TASK OBJECTIVE: Set all the material down again unchanged, without the pictures.

DATA BLOCK:

----------

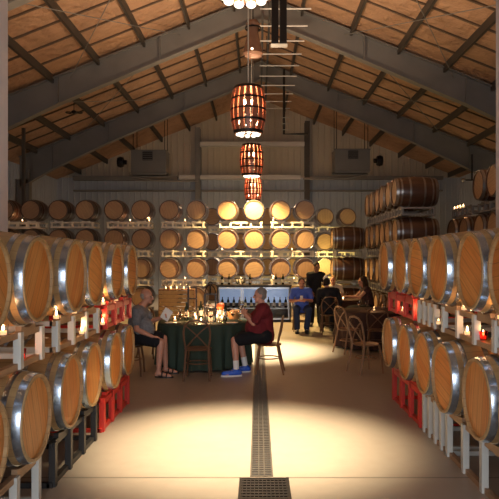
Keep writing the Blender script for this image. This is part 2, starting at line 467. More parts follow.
def make_rack(colour, h, L, sp, far=False):
    """two-barrel rack, local y along the row, origin at its foot; rails carry the barrels"""
    post, rail = {'white': (M['rack_white'], M['rack_tan']), 'cream': (M['rack_cream'],)*2, 'galv': (M['rack_galv'], M['rack_galv']), 'grey': (M['rack_grey'],)*2,
                  'black': (M['rack_black'],)*2, 'red': (M['rack_red'],)*2}[colour]
    r = empty('barrel_rack'); tag(r, 'rack', 'barrel rack'); D = .33; w = .042
    for x in (-D, D):
        MB().box(x-w/2, -L/2, h-w, x+w/2, L/2, h).build('top_rail', rail, r)
        MB().box(x-w/2, -L/2, .0, x+w/2, L/2, w).build('bottom_rail', rail, r)
        for k in range(5 if far else 4):
            y = -L/2+.05+(L-.1)*k/(4 if far else 3)
            MB().box(x+.014*(1 if x > 0 else -1)-.026, y-.028, 0.001, x+.014*(1 if x > 0 else -1)+.026, y+.028, h-.002).build('post', post, r)
    for y in (-L/2+.02, L/2-.02):
        for z in (w/2, h-w/2):
            MB().box(-D, y-.02, z-.02, D, y+.02, z+.02).build('crossbar', post, r)
    if colour == 'red':
        for sx in (-1, 1):
            mb = MB(); xa = sx*(D+.03)
            for k in range(3):
                ya = -L/2+.05+(L-.1)*k/3; yb = ya+(L-.1)/3
                for a, b_ in ((ya, ya+.07), (yb-.07, yb)): mb.box(xa-.004, a, .02, xa+.004, b_, h-.01)
                mb.box(xa-.004, ya, h-.07, xa+.004, yb, h-.01)
            mb.build('side_plate', post, r)
    # chocks under the barrels
    for yb in ((-sp, sp) if sp > .1 else (0,)):
        for x in (-D, D):
            dz = brad(x)-BR; hh = -dz+BR-math.sqrt(BR*BR-.13**2)
            q = .09; dz += .011; hh = -dz+BR-math.sqrt(BR*BR-q*q); mb = MB()
            mb.add([(x-.02,yb-.13,h),(x+.02,yb-.13,h),(x+.02,yb+.13,h),(x-.02,yb+.13,h),
                    (x-.02,yb-.13,h+hh+.008),(x+.02,yb-.13,h+hh+.008),(x+.02,yb-q,h+hh),(x-.02,yb-q,h+hh),
                    (x-.02,yb,h-dz-.001),(x+.02,yb,h-dz-.001),(x-.02,yb+q,h+hh),(x+.02,yb+q,h+hh),(x-.02,yb+.13,h+hh+.008),(x+.02,yb+.13,h+hh+.008)],
                   [(0,3,2,1),(4,5,6,7),(7,6,9,8),(8,9,11,10),(10,11,13,12),(0,1,5,4),(3,12,13,2),(0,4,7,8,10,12,3),(1,2,13,11,9,6,5)])
            mb.build('chock', rail, r)
    return Proto(r)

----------

RESULT FOR THIS EXERCISE:
Keep writing the Blender script for this image. This is part 2, starting at line 467. More parts follow.
def make_rack(colour, h, L, sp, far=False):
    """two-barrel rack, local y along the row, origin at its foot; rails carry the barrels"""
    post, rail = {'white': (M['rack_white'], M['rack_tan']), 'cream': (M['rack_cream'],)*2, 'galv': (M['rack_galv'], M['rack_galv']), 'grey': (M['rack_grey'],)*2,
                  'black': (M['rack_black'],)*2, 'red': (M['rack_red'],)*2}[colour]
    r = empty('barrel_rack'); tag(r, 'rack', 'barrel rack'); D = .33; w = .042
    for x in (-D, D):
        MB().box(x-w/2, -L/2, h-w, x+w/2, L/2, h).build('top_rail', rail, r)
        MB().box(x-w/2, -L/2, .0, x+w/2, L/2, w).build('bottom_rail', rail, r)
        for k in range(5 if far else 4):
            y = -L/2+.05+(L-.1)*k/(4 if far else 3)
            MB().box(x+.014*(1 if x > 0 else -1)-.026, y-.028, 0.001, x+.014*(1 if x > 0 else -1)+.026, y+.028, h-.002).build('post', post, r)
    for y in (-L/2+.02, L/2-.02):
        for z in (w/2, h-w/2):
            MB().box(-D, y-.02, z-.02, D, y+.02, z+.02).build('crossbar', post, r)
    if colour == 'red':
        for sx in (-1, 1):
            mb = MB(); xa = sx*(D+.03)
            for k in range(3):
                ya = -L/2+.05+(L-.1)*k/3; yb = ya+(L-.1)/3
                for a, b_ in ((ya, ya+.07), (yb-.07, yb)): mb.box(xa-.004, a, .02, xa+.004, b_, h-.01)
                mb.box(xa-.004, ya, h-.07, xa+.004, yb, h-.01)
            mb.build('side_plate', post, r)
    # chocks under the barrels
    for yb in ((-sp, sp) if sp > .1 else (0,)):
        for x in (-D, D):
            dz = brad(x)-BR; hh = -dz+BR-math.sqrt(BR*BR-.13**2)
            q = .09; dz += .011; hh = -dz+BR-math.sqrt(BR*BR-q*q); mb = MB()
            mb.add([(x-.02,yb-.13,h),(x+.02,yb-.13,h),(x+.02,yb+.13,h),(x-.02,yb+.13,h),
                    (x-.02,yb-.13,h+hh+.008),(x+.02,yb-.13,h+hh+.008),(x+.02,yb-q,h+hh),(x-.02,yb-q,h+hh),
                    (x-.02,yb,h-dz-.001),(x+.02,yb,h-dz-.001),(x-.02,yb+q,h+hh),(x+.02,yb+q,h+hh),(x-.02,yb+.13,h+hh+.008),(x+.02,yb+.13,h+hh+.008)],
                   [(0,3,2,1),(4,5,6,7),(7,6,9,8),(8,9,11,10),(10,11,13,12),(0,1,5,4),(3,12,13,2),(0,4,7,8,10,12,3),(1,2,13,11,9,6,5)])
            mb.build('chock', rail, r)
    return Proto(r)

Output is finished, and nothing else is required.